The 1954 Le Mans race told Jaguar that more power would be needed for 1955. Valves were once again enlarged, though this necessitated redesigning the entire cylinder head, as the exhaust valves – their inclination changed from 35 to 40 degrees – would otherwise have touched the inlets opposite. Higher lift camshafts were also fitted, all of which combined to increase bhp once again: this time to 270.

In addition to these modifications, minor changes were made to the D’s structure. The front framework was altered so that its principal members were bolted, rather than welded to the bulkhead. Now only two tubes passed through the monocoque which was similarly bolted in place. This made repairs a far more practical proposition, as it was now possible to detach the power train from the central monocoque with a set of spanners. The square section tubes were also changed from magnesium alloy to nickel steel at the same time. Externally, the front of the car was also modified and extended by 7.5in (190mm) to improve airflow. The so-called ‘long nose’ also incorporated twin air-ducting to the front brakes.

Once the 1955 Le Mans event had begun, it had all the makings of a tremendous tussle between Mike Hawthorn in a D, and Juan Fangio at the wheel of a 300SL Mercedes-Benz, which led for the first nine hours.

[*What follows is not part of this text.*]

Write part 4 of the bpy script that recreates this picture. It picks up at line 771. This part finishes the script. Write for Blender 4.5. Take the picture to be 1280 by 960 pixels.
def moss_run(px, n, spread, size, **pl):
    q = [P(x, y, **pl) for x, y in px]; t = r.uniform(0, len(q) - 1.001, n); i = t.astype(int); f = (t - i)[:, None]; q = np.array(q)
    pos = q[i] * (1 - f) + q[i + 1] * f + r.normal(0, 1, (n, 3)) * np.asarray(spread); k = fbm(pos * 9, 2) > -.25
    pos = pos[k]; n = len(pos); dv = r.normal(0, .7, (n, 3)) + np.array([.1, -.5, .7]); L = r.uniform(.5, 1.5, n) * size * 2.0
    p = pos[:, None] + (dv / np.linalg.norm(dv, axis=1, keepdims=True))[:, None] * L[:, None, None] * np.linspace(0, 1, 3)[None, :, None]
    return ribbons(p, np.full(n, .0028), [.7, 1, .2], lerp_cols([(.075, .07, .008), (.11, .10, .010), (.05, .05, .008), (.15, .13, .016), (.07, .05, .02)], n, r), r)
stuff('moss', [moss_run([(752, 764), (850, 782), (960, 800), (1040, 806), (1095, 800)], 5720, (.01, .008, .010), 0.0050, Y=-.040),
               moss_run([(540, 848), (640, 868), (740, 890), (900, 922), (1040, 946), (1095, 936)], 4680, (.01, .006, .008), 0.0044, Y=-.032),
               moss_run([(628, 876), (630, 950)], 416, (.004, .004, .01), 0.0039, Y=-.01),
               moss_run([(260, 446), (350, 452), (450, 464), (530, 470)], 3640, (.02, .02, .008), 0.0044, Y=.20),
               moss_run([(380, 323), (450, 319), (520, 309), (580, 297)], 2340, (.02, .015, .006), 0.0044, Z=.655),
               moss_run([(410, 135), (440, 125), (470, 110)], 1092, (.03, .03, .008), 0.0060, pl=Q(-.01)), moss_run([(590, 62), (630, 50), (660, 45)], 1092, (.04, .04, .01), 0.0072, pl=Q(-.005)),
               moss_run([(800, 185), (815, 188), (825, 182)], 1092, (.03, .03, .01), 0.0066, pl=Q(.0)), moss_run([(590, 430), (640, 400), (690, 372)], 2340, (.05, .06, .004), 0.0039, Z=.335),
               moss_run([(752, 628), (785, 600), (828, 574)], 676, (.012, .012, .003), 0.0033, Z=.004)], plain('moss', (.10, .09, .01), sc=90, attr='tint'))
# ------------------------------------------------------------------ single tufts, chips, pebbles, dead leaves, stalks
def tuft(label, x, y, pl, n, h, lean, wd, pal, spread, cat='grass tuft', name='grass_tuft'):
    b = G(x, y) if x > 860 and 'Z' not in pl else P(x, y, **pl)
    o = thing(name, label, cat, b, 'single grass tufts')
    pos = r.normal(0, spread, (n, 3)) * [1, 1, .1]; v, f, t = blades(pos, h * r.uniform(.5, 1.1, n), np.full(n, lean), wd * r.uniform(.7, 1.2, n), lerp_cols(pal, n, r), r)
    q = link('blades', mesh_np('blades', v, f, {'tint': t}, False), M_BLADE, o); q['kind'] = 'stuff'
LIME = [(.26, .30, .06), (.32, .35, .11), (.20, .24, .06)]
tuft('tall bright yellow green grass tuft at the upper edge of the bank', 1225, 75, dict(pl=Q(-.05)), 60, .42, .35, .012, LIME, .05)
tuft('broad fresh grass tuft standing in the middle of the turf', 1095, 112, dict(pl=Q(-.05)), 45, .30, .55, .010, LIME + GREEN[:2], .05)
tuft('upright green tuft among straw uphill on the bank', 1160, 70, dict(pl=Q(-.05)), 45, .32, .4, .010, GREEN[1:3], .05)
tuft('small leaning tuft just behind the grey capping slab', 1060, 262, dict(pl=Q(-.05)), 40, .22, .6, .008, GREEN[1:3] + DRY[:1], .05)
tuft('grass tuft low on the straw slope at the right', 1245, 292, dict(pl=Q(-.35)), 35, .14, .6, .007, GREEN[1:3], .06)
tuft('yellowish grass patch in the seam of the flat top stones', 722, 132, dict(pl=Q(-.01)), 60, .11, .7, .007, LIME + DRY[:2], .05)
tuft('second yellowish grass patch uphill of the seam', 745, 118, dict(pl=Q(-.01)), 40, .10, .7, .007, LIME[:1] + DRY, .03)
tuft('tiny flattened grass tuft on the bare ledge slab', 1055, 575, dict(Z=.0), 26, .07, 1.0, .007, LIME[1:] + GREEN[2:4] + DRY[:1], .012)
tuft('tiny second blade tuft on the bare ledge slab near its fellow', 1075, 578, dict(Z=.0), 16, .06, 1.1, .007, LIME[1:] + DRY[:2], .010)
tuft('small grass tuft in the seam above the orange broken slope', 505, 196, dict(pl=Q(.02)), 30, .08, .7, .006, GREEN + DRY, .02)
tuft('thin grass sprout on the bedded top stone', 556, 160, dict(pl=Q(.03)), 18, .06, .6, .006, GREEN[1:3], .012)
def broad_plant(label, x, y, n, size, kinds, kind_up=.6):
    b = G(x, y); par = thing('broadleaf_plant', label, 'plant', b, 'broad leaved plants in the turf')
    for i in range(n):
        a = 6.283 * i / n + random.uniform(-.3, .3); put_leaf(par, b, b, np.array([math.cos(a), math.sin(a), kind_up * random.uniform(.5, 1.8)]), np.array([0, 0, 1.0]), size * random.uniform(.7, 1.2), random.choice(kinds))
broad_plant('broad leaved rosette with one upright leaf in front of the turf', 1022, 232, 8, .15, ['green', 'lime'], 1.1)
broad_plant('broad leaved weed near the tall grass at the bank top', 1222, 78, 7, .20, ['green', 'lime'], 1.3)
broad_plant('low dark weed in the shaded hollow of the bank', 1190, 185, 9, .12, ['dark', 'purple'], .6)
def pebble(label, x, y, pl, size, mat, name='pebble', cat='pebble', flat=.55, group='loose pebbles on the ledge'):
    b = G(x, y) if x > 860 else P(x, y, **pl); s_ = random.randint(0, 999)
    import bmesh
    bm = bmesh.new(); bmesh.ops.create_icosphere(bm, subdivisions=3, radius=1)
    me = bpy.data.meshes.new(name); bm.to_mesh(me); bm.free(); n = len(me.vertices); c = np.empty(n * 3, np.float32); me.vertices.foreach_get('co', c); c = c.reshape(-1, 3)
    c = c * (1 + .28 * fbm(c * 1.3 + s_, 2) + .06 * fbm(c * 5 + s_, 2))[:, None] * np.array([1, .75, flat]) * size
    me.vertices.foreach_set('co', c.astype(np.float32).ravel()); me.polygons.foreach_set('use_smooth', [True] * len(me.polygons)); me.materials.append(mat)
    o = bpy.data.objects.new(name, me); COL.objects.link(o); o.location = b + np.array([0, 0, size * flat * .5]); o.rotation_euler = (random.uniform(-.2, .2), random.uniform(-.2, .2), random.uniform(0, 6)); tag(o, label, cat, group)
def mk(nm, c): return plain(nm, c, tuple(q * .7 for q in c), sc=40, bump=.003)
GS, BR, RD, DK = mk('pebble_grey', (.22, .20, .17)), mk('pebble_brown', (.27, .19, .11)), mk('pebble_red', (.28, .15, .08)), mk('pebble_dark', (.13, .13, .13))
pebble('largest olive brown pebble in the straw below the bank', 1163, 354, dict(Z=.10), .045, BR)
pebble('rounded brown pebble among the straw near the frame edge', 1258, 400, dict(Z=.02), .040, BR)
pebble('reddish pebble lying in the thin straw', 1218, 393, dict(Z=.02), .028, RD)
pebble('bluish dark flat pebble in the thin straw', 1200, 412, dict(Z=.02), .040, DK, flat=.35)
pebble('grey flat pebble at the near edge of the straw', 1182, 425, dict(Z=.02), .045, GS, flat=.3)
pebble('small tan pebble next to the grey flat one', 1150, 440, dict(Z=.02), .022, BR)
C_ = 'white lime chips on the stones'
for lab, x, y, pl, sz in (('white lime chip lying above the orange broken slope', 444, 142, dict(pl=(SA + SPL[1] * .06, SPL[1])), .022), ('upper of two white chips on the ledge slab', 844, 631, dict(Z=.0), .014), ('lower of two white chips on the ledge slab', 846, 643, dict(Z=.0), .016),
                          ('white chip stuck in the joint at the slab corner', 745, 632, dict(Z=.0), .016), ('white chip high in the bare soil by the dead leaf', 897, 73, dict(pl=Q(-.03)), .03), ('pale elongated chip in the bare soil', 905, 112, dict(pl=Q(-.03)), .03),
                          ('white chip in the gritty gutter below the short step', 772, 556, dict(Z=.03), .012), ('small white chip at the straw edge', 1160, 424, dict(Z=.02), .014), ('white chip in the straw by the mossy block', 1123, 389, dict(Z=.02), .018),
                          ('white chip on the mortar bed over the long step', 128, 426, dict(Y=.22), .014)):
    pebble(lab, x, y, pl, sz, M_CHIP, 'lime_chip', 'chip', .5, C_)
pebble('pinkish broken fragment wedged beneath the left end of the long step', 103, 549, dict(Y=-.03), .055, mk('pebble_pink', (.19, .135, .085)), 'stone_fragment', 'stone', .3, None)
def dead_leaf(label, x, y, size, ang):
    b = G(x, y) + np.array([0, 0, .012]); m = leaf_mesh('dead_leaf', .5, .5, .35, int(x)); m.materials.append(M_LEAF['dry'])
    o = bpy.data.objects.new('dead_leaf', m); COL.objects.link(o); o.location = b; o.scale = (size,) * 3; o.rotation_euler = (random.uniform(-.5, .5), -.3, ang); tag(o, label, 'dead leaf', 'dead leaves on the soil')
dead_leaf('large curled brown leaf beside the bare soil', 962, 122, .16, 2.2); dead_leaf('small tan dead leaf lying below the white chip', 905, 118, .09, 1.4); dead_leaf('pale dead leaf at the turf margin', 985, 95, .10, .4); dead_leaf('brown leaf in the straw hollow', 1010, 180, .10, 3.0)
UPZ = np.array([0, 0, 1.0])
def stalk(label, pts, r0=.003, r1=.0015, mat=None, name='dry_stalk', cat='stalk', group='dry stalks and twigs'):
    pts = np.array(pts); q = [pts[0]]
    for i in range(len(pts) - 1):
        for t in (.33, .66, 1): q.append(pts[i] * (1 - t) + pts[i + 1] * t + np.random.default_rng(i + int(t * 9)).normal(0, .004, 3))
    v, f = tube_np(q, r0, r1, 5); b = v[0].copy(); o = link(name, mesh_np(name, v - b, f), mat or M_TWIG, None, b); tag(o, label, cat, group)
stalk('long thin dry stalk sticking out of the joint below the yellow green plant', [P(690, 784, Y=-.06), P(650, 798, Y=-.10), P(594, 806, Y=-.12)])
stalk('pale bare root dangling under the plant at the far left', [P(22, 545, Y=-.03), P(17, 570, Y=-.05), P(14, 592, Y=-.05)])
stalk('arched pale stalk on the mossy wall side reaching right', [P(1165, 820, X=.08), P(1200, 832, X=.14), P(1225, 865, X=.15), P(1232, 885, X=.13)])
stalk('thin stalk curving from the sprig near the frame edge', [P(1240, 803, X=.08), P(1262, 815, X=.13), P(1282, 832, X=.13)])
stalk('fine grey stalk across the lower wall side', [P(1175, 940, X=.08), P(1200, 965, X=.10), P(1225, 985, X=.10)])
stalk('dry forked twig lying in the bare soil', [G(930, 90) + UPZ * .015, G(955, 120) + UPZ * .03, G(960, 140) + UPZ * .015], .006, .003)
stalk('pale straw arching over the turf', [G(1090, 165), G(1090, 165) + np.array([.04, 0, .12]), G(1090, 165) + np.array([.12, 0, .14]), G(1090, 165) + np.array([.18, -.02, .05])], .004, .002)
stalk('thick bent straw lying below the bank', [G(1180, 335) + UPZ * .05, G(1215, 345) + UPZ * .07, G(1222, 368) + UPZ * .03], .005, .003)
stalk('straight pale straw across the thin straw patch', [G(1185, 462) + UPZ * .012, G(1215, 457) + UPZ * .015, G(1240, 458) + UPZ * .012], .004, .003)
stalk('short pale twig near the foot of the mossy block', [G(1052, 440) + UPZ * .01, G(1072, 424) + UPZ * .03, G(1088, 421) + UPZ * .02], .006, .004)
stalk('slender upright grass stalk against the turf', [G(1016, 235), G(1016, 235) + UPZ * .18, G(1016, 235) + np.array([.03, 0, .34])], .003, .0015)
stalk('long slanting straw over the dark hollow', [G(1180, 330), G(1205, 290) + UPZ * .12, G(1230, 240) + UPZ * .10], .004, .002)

It quickly became obvious that, while the Jaguar was faster on the straight parts of the course, the Mercedes-Benz’s independent rear-suspension gave it the decisive advantage coming out of the corners. However, the event was clouded by the tragic accident which killed eighty-one people and led to the withdrawal of the Mercedes-Benz team soon after 2am on the Sunday morning. This left the Hawthorn/Bueb’s D-type to take the lead and it went on to win, with a Belgian-entered D taking third place.